Le père de la parabole n’est pas non plus sans reproche. Il semble n’avoir aucune sensibilité face au sentiment de gêne et de honte qui habite son cadet, et n’a pas l’air de reconnaître la frustration de son aîné. C’est comme si une seule chose lui importait : le rêve d’une vraie vie de famille, le rêve d’être pour vrai ce qu’il est, un père (11 mentions dans notre texte), le rêve d’une vie commune marquée par l’amour réciproque. Voilà qui révèle, me semble-t-il, qu’il habite un tout autre pays que ses fils : celui de la grâce, de la gratuité. C’est un homme capable d’être « ému aux entrailles ». Il ne laisse même pas au cadet le temps de finir la phrase qu’il avait préparée : « Traite-moi comme un de tes serviteurs »; au contraire, il se penche et il l’embrasse. Et il cherche à reconstituer la famille (« ton frère ») en voulant réintégrer l’aîné.
Que pouvons-nous donc retirer de ce constat de l’opposition entre deux mondes, deux logiques?
Est-ce que nous n’approchons par là de ce qui a été au cœur de la mission de Jésus, lui qui a toujours refusé de voir la vie sous l’angle du mérite et qui a toujours invité à habiter, comme lui, le monde de la gratuité pure?
Jésus ne voit pas Dieu comme un Dieu qui prend. Le Dieu qu’il nous reflète est un Dieu qui donne. N’a-t-il pas « tellement aimé le monde qu’il a donné son Fils pour que le monde ait la vie »? Jésus ne nous invite-t-il pas à demander avec confiance « Donne-nous aujourd’hui notre pain »? Comment rester insensible à la comparaison que fait Jésus avec notre propre expérience de la paternité et de la maternité : « Si vous, vous donnez de bonnes choses à vos enfants, combien plus votre Père donnera son Esprit Saint à ceux qui le demandent ». À l’approche de Pâques, comment ne pas entendre déjà la parole du jeudi saint : « Je vous laisse la paix, je vous donne ma paix »? Et comment ne pas garder au cœur de notre vie chrétienne le souvenir de celui qui, exprimant le plus grand amour en donnant sa vie pour ses amis, prend et rompt le pain en le donnant « Prenez, mangez », élève et bénit la coupe en la donnant : « Prenez, buvez »? Qu’est-ce qu’il nous donne encore? Ah oui! « Je vous donne un commandement nouveau : Aimez-vous les uns les autres, comme je vous ai aimés ».
Mais entre nous, comme la gratuité nous est difficile à vivre, à recevoir! Ne sommes-nous pas désespérément accrochés à une logique du mérite, qui peut conduire jusqu’au sentiment angoissant de ne jamais en faire assez, de ne jamais être à la hauteur? Pourquoi nous est-il si difficile d’apprendre à recevoir? Un cadeau, par exemple, ou une invitation, ou un compliment. Nous avons peine à nous imaginer redevables. Souvent, l’attention gratuite, les petits gestes gratuits nous prennent par surprise, ils peuvent même nous mettre mal à l’aise.

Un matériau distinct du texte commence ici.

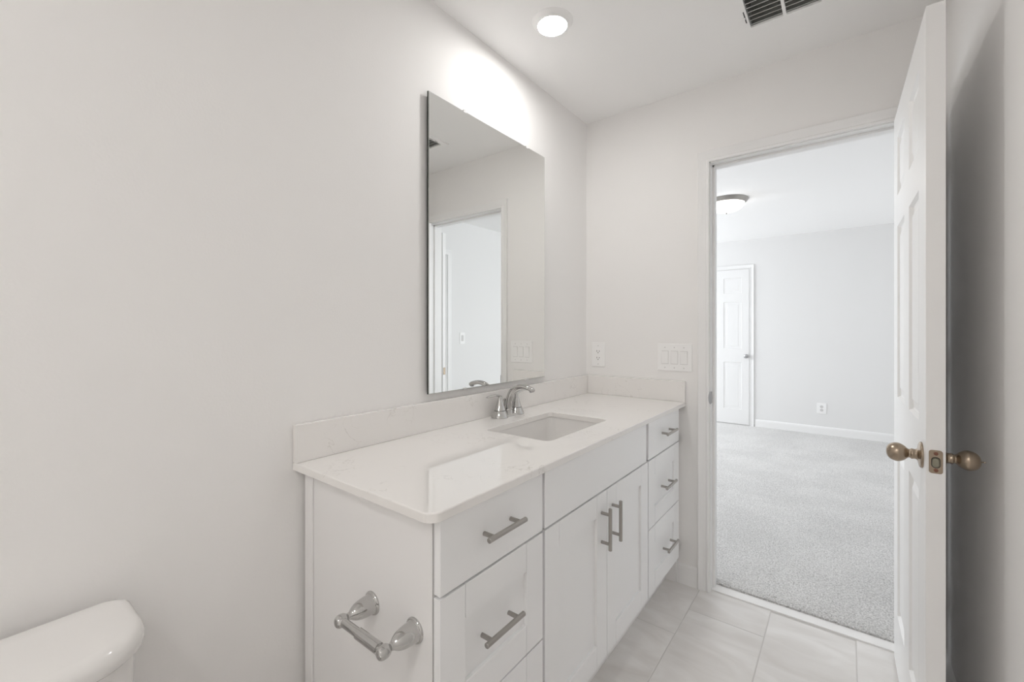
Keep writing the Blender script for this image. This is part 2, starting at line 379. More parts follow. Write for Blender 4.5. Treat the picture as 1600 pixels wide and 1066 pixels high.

Cela a des conséquences spirituelles importantes. La tradition spirituelle protestante affirme que nous sommes sauvés par la grâce seule. Imméritée. Laissés à nous-mêmes, nous réagissons comme les employés outrés d’une autre parabole, qui reçoivent le salaire convenu mais s’insurgent contre le fait que le maître en donne autant à ceux qui ont peu travaillé. Nous acceptons difficilement que le publicain quitte le temple justifié et non le pharisien irréprochable et, comme les scribes et les pharisiens, que Jésus fasse « bon accueil aux collecteurs d’impôt et aux pécheurs et mange avec eux ».
En un mot, la logique de la grâce dans laquelle Jésus nous propose de vivre heurte de front notre sentiment spontané. Alors, dans le moment de silence qui vient, demandons au Dieu qui donne, gratuitement, de nous faire au moins de nous approcher de la joie qu’il nous promet si nous arrivons à entrer dans son monde, celui de la grâce excessive. Amen.